Lina Khan. Source: Al Drago/Bloomberg

Meta Launches Movie Gen

Meta launched one of its newest AI offerings, Movie Gen. Able to generate video with audio from simple text prompts, Meta has claimed that this collection of foundational models has outperformed other competitors like Runway and Gen3. Key to this offering is the introduction of a straightforward text-based editing feature that allows users to work with generated shots in order to keep certain aspects and easily adjust others without needing to regenerate a shot entirely. Audio, but not voice, is a significant part of the offering, too, with sounds able to be generated and matched to the video, and music even appearing when deemed appropriate. Trained on “a combination of licensed user content and publicly available datasets,” there is opacity surrounding where the model’s source material came from.

Source: Meta AI

Adobe Content Authority

Adding to a growing arsenal of anti-AI features like Nightshade, Adobe Content Authority gives creators the power to attach a digital watermark to their products, which signals that they do not give approval for their work to be included in large language model training sets. While similar features have been launched across Adobe applications, this new authority allows users to attach such a mark to any piece of content regardless of whether it originated in an Adobe environment. 

Source: Adobe

AI Podcasts Hit the Scene

AMT-Lab and others in the podcast industry may be in trouble. The new AI offering, Notebook LM, was launched as part of Audio Overview by Google AI. Baked into a study-oriented AI system, Notebook LM helps to quickly give a high-level summary of an input link or file in the form of a conversational podcast. This extension is capable of generating believable, human text-to-speech output with a feature called Deep Dive. This not only applies speech outputs to text inputs, but also layers in human-coded interjections like “wow” and frames two voices in conversation as opposed to a single narrator. This effectively creates believable podcasts from simple text and file inputs. 

Source: Unsplash

Squarespace Introduces AI Web-Design

Squarespace recently launched Design Intelligence, an AI feature meant to streamline the way websites are built and designed on their sites. Intended more as a playground than as a straight input-output model, Design Intelligence provides design outputs from a given prompt while allowing the user to eliminate unwanted outcomes and drill into, customize, and further edit the desired features. Intended to reduce rigidity present in the current landscape of AI-driven web-design, Squarespace is prioritizing user experience in this method of implementation, balancing the desire for ease and pre-made designs with the desire for bespoke outcomes. 

Note:  while our site is built on Squarespace, we have yet to try out this new AI offering.

Source: Squarespace

Roli Airwave - AI Piano Teacher

Gone are the days of in-person piano lessons.
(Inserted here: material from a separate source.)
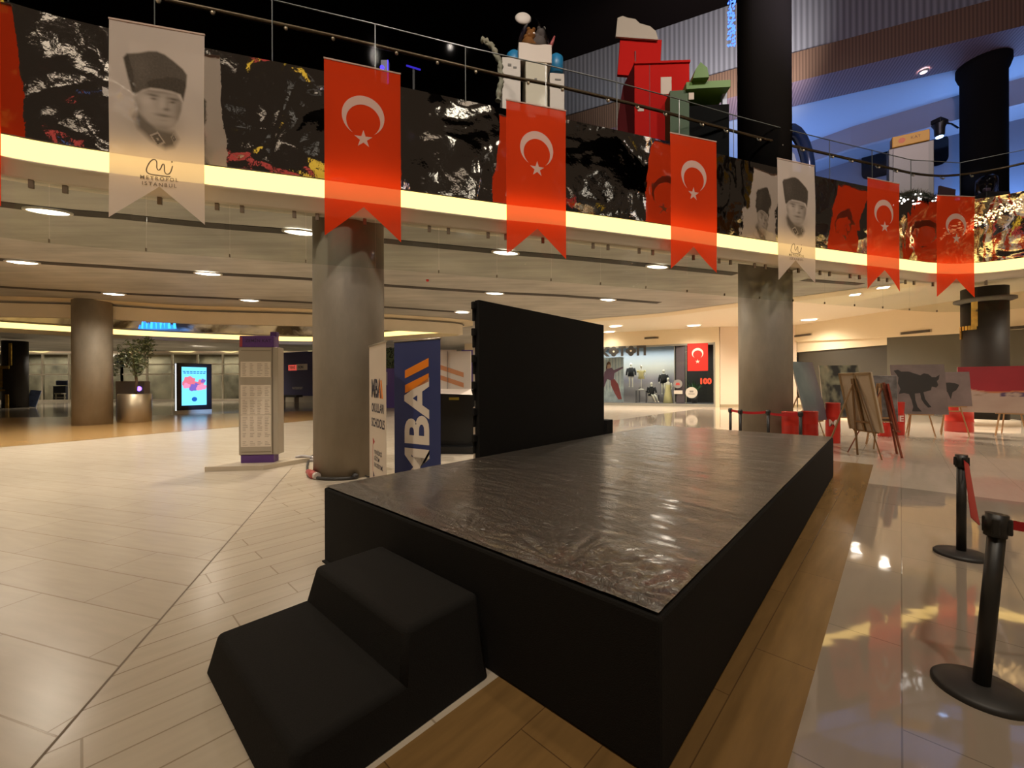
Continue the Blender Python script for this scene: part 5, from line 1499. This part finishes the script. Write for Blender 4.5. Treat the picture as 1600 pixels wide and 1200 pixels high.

Adding to the number of significant AI advances in musical training, like Google’s AI Duet and a range of AI tools developed by Yamaha, Roli has launched a new tool to enhance music education and creative potential with the piano: Roli Airwave. Airwave is an auxiliary device compatible with multiple Roli piano models which integrates multi-modal AI capabilities to track player’s hand movements, provide feedback, and respond to questions asked by the user. Intended to improve access to musical education, the tool is also capable of augmenting music creation as well, with the Airwave providing hand-motion features unlocking the ability for new sounds, effects, and layering possibilities capable of expanding the set of outputs a traditional piano may allow for.